Randal Quarles Set to Be Named to Bank-Supervision Post at Fed

USA-FED

A former top Treasury Department official in the George W. Bush administration is expected to be President Donald Trump's pick for a top financial regulatory post at the Federal Reserve, a senior official familiar with the matter said Sunday.

Randal Quarles, who now runs the Cynosure Group, a Salt Lake City-based investment firm he co-founded, is expected to be selected as the Fed's vice chairman for bank supervision. The position requires Senate confirmation.

Mr. Quarles couldn't immediately be reached for comment. A White House spokeswoman declined to comment.

The position was created by the 2010 Dodd-Frank financial law to oversee the largest U.S. banks. Former President Barack Obama never nominated anyone to the job. Former Fed Governor Daniel Tarullo, who stepped down in April, served as the de facto vice chairman for supervision. The position is one of three vacancies on the Fed board.

Filling the position will give the Trump administration a significant opportunity to shape its financial regulation agenda.

Mr. Quarles said in a 2015 interview with Bloomberg TV that repealing the Dodd-Frank law altogether is "politically very difficult," but that significant changes to the law were worth considering. In some respects, he said, the regulatory overhaul was "not ambitious enough," while in other ways "it was overly ambitious."

Mr. Quarles is seen as less ideological than other candidates the Trump administration had considered for the job. That suggests the White House could take a more considered approach to overhauling the regulatory architecture put in place by the Obama administration and Mr. Tarullo.

In the same interview, Mr. Quarles said he supported efforts to create more predictable monetary policy by having the Fed follow a simple rule, or formula, to set interest rates that uses measures of inflation and economic slack. At the time, he said the Fed's approach to monetary policy was increasing uncertainty in the markets. "An important element of Republican thinking about monetary policy currently is that it ought to be more rules based," he said in the 2015 interview.

Officials in the Trump administration have said filling the vice chairman's job is a priority and broadened their search for the job in recent weeks. A leading contender for the position, GE Capital executive David Nason, took himself out of the running last month.

Mr. Quarles served at Treasury from 2001 to 2006, including as undersecretary for domestic finance in his final two years at the department. He was a partner of the Carlyle Group, one of the world's largest private equity firms. He also served at the Treasury in the administration of George H.W. Bush.
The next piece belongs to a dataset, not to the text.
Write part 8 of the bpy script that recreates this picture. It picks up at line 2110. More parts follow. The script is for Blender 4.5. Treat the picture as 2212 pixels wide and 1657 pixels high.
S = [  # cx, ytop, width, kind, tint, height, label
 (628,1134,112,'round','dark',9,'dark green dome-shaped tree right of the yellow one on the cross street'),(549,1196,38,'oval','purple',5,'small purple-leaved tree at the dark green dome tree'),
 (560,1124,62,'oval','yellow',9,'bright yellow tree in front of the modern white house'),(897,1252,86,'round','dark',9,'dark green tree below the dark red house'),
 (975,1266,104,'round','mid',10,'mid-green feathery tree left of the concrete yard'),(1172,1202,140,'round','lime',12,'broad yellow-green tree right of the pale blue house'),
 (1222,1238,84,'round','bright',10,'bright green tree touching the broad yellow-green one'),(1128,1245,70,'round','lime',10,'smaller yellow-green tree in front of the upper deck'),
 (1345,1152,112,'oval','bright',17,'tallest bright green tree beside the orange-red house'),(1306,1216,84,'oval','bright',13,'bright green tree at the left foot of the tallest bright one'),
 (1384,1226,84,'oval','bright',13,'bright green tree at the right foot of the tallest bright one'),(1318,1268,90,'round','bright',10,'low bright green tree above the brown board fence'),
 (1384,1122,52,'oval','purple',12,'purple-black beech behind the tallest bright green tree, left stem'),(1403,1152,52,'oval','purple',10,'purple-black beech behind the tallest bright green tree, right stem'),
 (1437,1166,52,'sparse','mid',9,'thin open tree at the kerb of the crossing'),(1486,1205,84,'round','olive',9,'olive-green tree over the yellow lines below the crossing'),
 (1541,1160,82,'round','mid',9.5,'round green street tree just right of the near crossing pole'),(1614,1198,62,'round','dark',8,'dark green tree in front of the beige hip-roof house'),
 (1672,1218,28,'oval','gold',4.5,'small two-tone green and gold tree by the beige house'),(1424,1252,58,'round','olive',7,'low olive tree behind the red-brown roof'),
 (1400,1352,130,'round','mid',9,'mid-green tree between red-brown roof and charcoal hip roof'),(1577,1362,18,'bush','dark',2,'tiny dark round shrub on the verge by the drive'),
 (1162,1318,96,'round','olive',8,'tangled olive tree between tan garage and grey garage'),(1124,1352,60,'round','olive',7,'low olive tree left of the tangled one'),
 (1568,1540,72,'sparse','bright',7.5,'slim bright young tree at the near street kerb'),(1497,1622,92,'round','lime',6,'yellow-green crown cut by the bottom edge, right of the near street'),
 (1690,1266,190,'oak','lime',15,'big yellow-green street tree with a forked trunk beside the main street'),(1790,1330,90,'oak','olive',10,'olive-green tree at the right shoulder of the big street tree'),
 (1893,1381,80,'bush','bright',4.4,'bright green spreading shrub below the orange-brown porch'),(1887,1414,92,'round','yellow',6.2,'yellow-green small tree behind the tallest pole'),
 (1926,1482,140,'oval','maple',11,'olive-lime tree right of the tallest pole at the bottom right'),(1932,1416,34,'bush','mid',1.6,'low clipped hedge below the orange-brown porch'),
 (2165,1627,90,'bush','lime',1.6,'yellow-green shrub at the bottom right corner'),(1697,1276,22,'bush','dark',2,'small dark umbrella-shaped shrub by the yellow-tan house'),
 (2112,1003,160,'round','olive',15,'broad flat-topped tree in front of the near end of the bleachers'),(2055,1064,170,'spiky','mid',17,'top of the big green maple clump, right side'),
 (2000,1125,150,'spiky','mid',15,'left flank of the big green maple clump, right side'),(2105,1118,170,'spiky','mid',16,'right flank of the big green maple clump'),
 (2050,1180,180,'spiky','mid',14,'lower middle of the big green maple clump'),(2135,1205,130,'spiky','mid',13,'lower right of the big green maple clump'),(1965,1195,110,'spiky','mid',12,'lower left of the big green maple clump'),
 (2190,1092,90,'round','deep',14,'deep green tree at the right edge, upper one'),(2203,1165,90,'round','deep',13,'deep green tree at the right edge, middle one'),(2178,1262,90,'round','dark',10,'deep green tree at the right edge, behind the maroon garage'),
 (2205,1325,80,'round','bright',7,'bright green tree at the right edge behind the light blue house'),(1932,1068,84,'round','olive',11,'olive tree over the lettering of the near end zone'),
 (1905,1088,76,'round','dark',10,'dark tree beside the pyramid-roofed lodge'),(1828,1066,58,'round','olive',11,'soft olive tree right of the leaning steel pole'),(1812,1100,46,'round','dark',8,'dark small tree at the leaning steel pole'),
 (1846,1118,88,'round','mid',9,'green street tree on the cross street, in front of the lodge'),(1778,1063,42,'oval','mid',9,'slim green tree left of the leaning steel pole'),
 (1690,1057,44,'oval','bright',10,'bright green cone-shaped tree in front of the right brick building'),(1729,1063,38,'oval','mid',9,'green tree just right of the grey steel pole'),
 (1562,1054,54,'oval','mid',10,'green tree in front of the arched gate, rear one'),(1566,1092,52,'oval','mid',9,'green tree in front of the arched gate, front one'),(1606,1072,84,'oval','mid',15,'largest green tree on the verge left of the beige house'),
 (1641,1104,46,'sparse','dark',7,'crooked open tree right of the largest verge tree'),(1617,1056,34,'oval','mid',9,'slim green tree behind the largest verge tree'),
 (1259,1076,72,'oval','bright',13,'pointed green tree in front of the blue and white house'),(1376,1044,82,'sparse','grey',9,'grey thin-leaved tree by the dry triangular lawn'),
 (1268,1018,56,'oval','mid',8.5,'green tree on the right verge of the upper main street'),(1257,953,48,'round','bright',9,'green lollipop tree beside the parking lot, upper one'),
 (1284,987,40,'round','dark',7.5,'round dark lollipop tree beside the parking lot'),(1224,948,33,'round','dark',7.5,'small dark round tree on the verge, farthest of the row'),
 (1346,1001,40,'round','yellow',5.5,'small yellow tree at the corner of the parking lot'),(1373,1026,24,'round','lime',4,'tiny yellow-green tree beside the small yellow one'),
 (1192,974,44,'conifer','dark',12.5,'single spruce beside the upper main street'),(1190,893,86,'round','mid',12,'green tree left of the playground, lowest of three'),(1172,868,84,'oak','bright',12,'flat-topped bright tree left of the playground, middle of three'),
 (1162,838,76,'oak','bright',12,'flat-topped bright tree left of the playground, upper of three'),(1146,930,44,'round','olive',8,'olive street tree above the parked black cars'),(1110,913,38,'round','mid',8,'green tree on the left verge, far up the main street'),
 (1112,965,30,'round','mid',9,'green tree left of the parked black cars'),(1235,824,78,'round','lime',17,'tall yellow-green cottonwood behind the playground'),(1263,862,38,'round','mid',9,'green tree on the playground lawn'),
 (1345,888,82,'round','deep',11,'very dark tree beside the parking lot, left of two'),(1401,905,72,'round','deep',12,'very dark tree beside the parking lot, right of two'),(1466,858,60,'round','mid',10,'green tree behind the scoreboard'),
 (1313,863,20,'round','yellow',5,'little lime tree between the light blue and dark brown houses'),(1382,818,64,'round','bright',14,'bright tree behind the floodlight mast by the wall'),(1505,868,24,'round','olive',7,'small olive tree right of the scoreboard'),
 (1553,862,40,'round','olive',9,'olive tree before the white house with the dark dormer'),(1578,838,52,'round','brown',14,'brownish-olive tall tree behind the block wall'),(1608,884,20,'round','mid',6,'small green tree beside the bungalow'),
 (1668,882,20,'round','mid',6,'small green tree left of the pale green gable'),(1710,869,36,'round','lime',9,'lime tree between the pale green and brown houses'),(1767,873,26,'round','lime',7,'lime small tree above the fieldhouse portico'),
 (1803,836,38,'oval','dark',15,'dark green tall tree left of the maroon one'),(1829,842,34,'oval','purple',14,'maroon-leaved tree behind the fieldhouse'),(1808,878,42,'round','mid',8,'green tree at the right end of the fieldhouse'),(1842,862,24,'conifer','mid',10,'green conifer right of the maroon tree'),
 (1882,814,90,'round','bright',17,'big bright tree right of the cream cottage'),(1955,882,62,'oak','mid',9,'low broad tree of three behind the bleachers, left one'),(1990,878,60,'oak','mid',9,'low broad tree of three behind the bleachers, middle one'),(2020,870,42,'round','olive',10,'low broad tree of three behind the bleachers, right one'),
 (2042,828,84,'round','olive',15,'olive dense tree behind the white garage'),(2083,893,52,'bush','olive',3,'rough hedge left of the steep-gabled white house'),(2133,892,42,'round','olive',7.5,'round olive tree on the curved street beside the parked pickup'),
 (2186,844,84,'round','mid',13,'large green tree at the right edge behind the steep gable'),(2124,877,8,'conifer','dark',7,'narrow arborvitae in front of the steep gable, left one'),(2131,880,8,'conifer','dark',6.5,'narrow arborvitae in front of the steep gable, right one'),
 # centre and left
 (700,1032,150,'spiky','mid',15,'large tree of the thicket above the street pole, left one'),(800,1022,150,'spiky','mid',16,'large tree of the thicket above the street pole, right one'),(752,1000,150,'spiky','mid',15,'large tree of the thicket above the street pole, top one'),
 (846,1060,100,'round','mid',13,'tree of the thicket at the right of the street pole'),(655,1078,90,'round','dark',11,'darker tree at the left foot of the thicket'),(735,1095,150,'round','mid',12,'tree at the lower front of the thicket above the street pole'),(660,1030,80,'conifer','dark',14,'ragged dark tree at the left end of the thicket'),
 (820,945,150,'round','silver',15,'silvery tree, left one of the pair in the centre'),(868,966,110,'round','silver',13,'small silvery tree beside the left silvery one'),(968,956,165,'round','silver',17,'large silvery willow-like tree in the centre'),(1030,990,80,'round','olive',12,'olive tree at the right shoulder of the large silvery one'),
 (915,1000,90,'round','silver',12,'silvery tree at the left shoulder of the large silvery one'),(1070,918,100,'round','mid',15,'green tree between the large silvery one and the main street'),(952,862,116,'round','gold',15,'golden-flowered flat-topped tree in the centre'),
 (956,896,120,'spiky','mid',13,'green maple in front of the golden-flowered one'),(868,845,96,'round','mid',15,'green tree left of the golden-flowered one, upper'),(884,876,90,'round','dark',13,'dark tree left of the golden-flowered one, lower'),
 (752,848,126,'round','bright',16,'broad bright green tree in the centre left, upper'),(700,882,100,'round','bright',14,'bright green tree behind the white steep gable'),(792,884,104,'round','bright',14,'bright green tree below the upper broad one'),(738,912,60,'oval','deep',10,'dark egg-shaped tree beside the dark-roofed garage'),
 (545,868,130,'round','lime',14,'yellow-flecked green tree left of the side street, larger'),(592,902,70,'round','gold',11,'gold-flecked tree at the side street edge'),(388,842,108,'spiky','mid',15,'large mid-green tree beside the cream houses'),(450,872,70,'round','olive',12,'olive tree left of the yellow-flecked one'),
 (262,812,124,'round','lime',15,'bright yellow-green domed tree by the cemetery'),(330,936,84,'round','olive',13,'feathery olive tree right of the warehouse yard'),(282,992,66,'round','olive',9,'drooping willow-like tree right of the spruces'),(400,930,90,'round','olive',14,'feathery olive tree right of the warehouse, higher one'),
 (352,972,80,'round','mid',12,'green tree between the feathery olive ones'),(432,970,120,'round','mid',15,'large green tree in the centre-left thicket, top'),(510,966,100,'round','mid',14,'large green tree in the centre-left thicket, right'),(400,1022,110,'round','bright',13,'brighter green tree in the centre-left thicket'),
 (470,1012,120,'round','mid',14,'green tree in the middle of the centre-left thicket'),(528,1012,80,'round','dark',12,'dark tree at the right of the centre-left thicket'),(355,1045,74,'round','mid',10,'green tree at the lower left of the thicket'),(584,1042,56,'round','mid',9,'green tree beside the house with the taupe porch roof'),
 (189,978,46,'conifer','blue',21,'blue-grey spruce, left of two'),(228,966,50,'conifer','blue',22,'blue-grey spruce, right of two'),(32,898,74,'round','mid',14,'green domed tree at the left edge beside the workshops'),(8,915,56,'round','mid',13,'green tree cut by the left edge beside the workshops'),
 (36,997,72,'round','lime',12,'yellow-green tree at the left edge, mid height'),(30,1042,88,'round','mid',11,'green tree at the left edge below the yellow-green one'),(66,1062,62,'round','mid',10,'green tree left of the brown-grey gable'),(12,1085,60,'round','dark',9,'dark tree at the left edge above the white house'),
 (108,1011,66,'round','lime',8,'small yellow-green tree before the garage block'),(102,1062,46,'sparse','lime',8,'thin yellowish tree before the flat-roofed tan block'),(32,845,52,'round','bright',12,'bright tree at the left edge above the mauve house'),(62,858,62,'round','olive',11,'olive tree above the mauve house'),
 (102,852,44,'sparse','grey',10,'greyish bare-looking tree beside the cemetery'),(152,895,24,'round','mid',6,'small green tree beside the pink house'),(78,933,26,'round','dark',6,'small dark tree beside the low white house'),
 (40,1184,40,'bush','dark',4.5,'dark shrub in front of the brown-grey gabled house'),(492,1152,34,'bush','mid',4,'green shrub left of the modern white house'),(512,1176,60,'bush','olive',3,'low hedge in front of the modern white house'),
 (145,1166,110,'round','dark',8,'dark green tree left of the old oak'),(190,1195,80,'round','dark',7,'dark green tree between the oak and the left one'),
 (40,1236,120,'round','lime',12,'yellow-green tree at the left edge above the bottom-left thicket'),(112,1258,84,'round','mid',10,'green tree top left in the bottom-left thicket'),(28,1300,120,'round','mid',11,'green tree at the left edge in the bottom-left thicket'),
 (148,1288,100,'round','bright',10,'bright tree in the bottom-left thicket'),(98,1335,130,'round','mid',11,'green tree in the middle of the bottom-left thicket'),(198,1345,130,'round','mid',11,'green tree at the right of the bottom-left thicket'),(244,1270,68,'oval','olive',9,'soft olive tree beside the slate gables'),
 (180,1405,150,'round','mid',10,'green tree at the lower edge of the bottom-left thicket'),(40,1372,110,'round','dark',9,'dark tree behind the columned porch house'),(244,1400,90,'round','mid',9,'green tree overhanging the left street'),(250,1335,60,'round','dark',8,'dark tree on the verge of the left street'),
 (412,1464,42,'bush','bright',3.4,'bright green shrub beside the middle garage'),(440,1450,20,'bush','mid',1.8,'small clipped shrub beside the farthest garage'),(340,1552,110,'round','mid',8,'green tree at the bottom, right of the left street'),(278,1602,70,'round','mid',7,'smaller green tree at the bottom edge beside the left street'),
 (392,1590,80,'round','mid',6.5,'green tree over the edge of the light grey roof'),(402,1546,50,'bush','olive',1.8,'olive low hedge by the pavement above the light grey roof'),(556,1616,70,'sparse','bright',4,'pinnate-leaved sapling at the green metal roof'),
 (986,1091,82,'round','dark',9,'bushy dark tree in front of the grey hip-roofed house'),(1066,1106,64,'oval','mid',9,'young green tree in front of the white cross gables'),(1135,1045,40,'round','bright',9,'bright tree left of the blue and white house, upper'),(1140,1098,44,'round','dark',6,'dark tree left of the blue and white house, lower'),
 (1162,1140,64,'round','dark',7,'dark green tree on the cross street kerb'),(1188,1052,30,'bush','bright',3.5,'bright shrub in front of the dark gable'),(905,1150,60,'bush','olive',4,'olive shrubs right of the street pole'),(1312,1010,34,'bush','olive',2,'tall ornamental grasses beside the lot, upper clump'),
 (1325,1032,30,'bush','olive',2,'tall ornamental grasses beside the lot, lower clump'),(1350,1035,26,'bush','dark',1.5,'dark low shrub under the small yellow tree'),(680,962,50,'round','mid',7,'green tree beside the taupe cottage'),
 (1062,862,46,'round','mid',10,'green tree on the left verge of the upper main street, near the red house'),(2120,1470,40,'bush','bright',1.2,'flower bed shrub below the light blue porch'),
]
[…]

At least at the outset, Mr. Trump's nominee probably won't be able to exercise significant influence over the largest U.S. financial firms in the same fashion as Mr. Tarullo. Major regulatory decisions will have to be approved by Fed Chairwoman Janet Yellen, a defender of the Fed's new regulatory regime. She has said she intends to serve out her term through February 2018, and Mr. Trump hasn't ruled out reappointing her.